Proposed trophy hunt ban builds political broil

Candidates take each other’s parties to task over proposed trophy hunt ban

  • Tue Nov 29th, 2016 10:00am
  • News

A mother grizzly with three cubs

Barry Coulter/With files from Black Press

B.C. NDP leader John Horgan has created a political broohaha, after vowing to ban the trophy hunting of grizzly bears in B.C. if the party forms government after next May’s provincial election.

Horgan said B.C.’s iconic grizzlies are worth more to the province alive than dead.

“We can look after our natural environment, respect the outdoor traditions of our province and grow the economy if we make the right choices,” Horgan said. “That should start now with a change in how we treat the iconic grizzly bears of B.C.”

But the proposal has caused considerable consternation in the riding of Kootenay East, where hunting looms large as recreation and industry.

Liberal candidate Tom Shypitka says he supports “science-based decisions when it comes to wildlife issues,” and cites a provincial government publication of a thorough study of grizzly bear populations (dx.plos.org/10.1371/journal.pone.0082757) that says grizzly populations are healthy in many regions, including the Kootenays.

“As long as populations can support a hunt, politicians should stay out of it,” Shypitka said in an email to the Townsman. “I know fathers and grandfathers who want to take a son or grandson out for a bear hunt. As long as we have healthy populations, the grizzly bear hunt should continue.”

Shypitka added that the grizzly population must be managed to control numbers, and “our choice is a hunt or to have Conservation Officers remove excess bears. I think the choice is clear.”

Shypitka criticized the NDP for the proposed ban, and said the NDP is “actually writing off rural B.C.”

On the other side of the Kootenay East political spectrum, NDP candidate Randal Macnair is also saying science is behind the proposed ban, and that the Liberal government’s “results based” environmental management system has failed.
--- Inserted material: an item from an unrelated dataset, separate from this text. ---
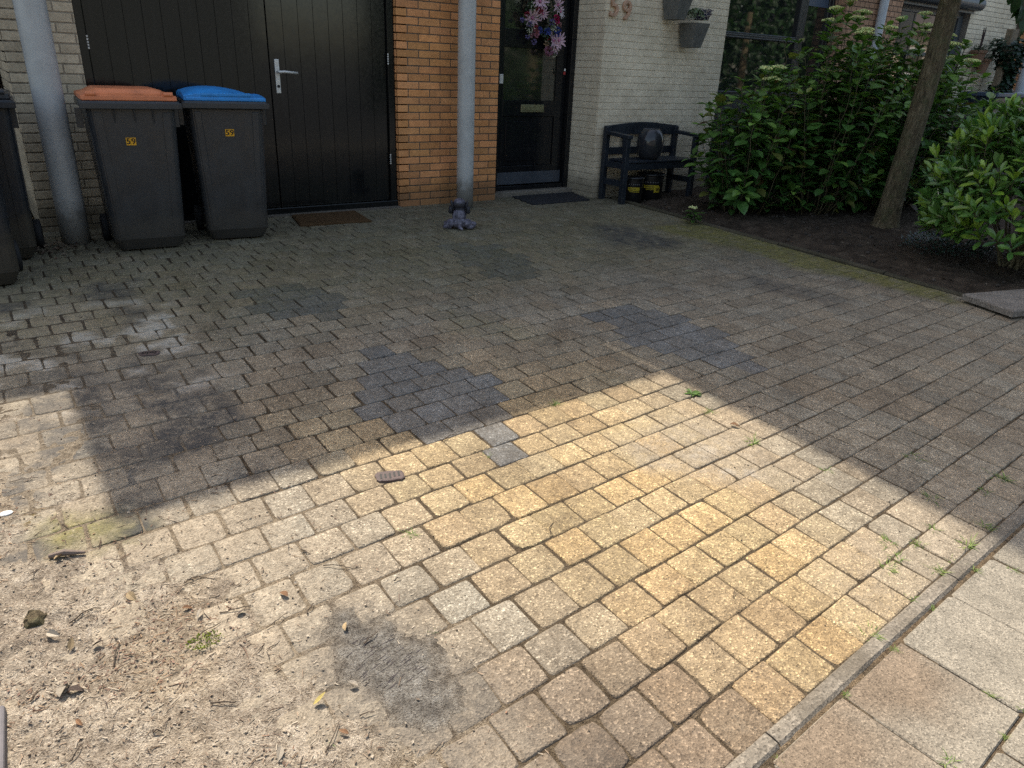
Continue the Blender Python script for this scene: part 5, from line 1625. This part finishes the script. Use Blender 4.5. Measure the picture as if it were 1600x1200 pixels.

“I’ve always supported science-based wildlife management,” Macnair told the Townsman, also by email. “The larger issue is habitat conservation and the fact that B.C. is one of the most poorly funded jurisdictions in North America. British Columbia needs dedicated funding for wildlife habitat and conservation.”

Macnair said he understands why a ban has been proposed. “It is in large part a result of the appalling mismanagement of wildlife and habitat by the BC Liberals.”

Macnair cited research saying that “from 2006-2014 only 38 per cent of the human-caused grizzly mortalities in the Southern Rockies grizzly population were hunting kills. Animal control, rail and highway corridors and illegal kills resulted in the deaths of almost twice as many grizzlies as hunting.”

Macnair added that he has encountered a wide range of opinions with respect to the ban, “but the common thread is the need to for habitat conservation. The government isn’t out there doing the critical research to help better understand and protect the health of wildlife populations.”

Shypitka said the ban demonstrates the NDP’s rural-urban divide.

“They know the grizzly bear hunt is generally supported in rural B.C. and they know the evidence supports a hunt,” Shypitka said. “With their decision to oppose hunting for political reasons, they are revealing their urban bias.”

Forests Minister Steve Thomson said the B.C. Liberal government is moving to retire guide-outfitter licenses in the Great Bear Rainforest as territories are sold to bear-watching companies. About a third of the province is off limits to grizzly hunting for wildlife management reasons.

But the rest is subject to a managed hunt for resident and non-resident guided hunters that has been been validated by independent experts and makes a significant contribution to the provincial economy, he said.

“It clearly will not resonate well in rural communities,” Thomson said.

A recent report on the B.C. grizzly bear management system gave the province good marks, but also recommended setting objectives to accommodate both hunting and viewing of grizzly bears, and investigate whether conflicts exist.

The B.C. government has felt blowback from resident B.C. hunters in recent years after a controversial 2014 decision to increase big-game hunt allocations for guide outfitters at the expense of unguided locals.

There are more than 15,000 grizzly bears in B.C., which accounts for more than half of grizzlies in Canada.

B.C. Wildlife Federation strategic initiatives director Alan Martin told Black Press that the federation doesn’t object to the NDP commitment.

“We think that if you’re hunting wildlife that you should utilize the whole animal and that’s been part our policy and is consistent with this announcement,” he said.

Martin said the federation is more concerned about the sustainability of grizzly habitat.

“I think there are larger issues about grizzly bears in terms of the habitat that is required to sustain them,” Martin said. “We’re seeing lots of impacts because of accelerated forest harvesting and changes in salmon populations. Those are probably much more important to deal with than the issue of trophy hunting.”